Step 1: Choose your “media source” (the part everyone overlooks)
The goal is one stable library source that doesn’t disappear mid-stream.
Option A (best for big libraries): NAS
Store everything on a NAS and let the NAS run a DLNA server (common, reliable pattern).
Option B (fast setup): Mac + external drive
ArkMC for Mac is positioned to access media across devices and stream to DLNA/UPnP endpoints from your Mac.
Quick rule: If your media is already on an external drive, start there. Don’t “optimize” before you have a working stream.
Step 2: Install ArkMC and prep your Mac (the “no guessing” settings)
Use this as your baseline:
- Install ArkMC
- Point ArkMC to your media folder(s) / external drive
- Keep Mac awake during testing (sleep breaks streaming mid-play)
ArkMC is positioned as an app that discovers DLNA/UPnP servers/renderers and manages devices in the local network.
Step 3: Find ArkMC from your Smart TV
On your TV:
- Open the TV’s Media / Network / DLNA feature
- Look for your Mac / ArkMC in the server list
- Play a short test file first (see next section)
This “server discovery” flow is standard DLNA behavior: same network, then browse content exposed by the server.
Step 4: Use the “test file” method (fix 70% of playback problems)
Most “it connects but won’t play” issues are codec/container mismatches on the TV side.
Start with:
- MP4 (H.264 video + AAC audio) as your first test file
Then move to your real library.
If you get “file not supported”: don’t change router settings yet — test another file format first.
Step 5: Your router decides if ArkMC can “see” devices
DLNA/UPnP discovery typically uses SSDP multicast to 239.255.255.250:1900/UDP. If multicast is blocked (or clients are isolated), devices won’t discover each other even though Wi-Fi “works.”

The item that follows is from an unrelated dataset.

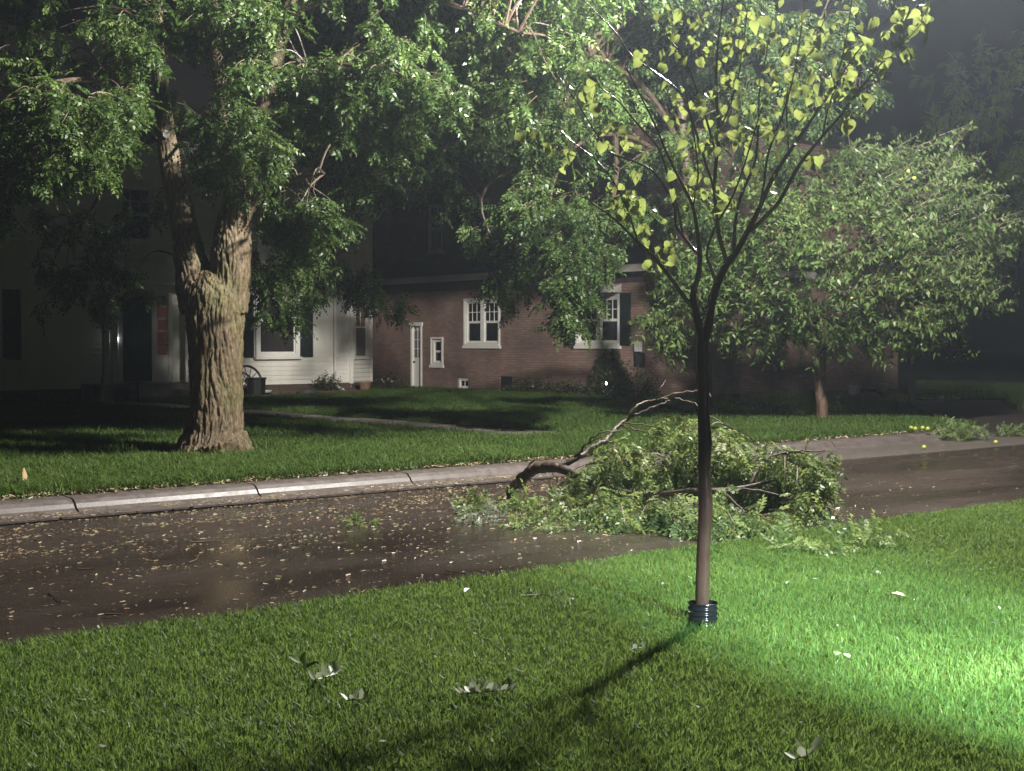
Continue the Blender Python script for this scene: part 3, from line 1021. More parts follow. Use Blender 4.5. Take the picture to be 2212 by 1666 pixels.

7 router checks that fix most “device not found” issues
| Check | Why it matters |
|---|---|
| Same network (no Guest Wi-Fi) | Guest networks often isolate devices |
| Disable AP/Client isolation | Client isolation prevents wireless clients from talking to each other |
| Enable Multicast / IGMP options (if available) | Helps SSDP discovery behave across wired/wireless |
| Avoid double-NAT (two routers) | Two routers = two “worlds” that don’t see each other |
| Mesh Wi-Fi test | Temporarily put Mac + TV on the same node to rule out isolation |
| Wired baseline | Ethernet removes most Wi-Fi instability variables |
| Reboot order test | Router → Mac → TV (discovery caches can get weird) |
Step 6: Bandwidth sanity check (stop blaming ArkMC for Wi-Fi)
Even “local” streaming can stutter if your Wi-Fi is weak or congested.
A simple baseline (single stream):
- 720p: ~3 Mbps
- 1080p: ~5 Mbps
- 4K: ~15 Mbps
Use the chart you can embed: Download
Real-world tip: If 4K buffers, try Ethernet for TV first before changing anything else.
Step 7: Security note (important, don’t skip)
SSDP/UPnP traffic should stay inside your home network. Exposing UDP/1900 to the internet is risky because SSDP has been abused for reflection/amplification attacks.
What to do: Block inbound UDP/1900 at your WAN/firewall and keep DLNA/UPnP on LAN only.
FAQ
Why can’t my TV see my Mac?
Usually: Guest Wi-Fi, client isolation, or blocked multicast/IGMP — SSDP discovery can’t pass.
What address/port does DLNA discovery use?
SSDP commonly uses 239.255.255.250:1900/UDP for multicast discovery.
Is it safe to enable UPnP/DLNA?
Safe on LAN, risky when exposed to the internet. Don’t expose UDP/1900 externally.
What’s the fastest “works every time” setup?
TV on Ethernet + Mac on Ethernet (or strong 5 GHz) + same LAN + test file first.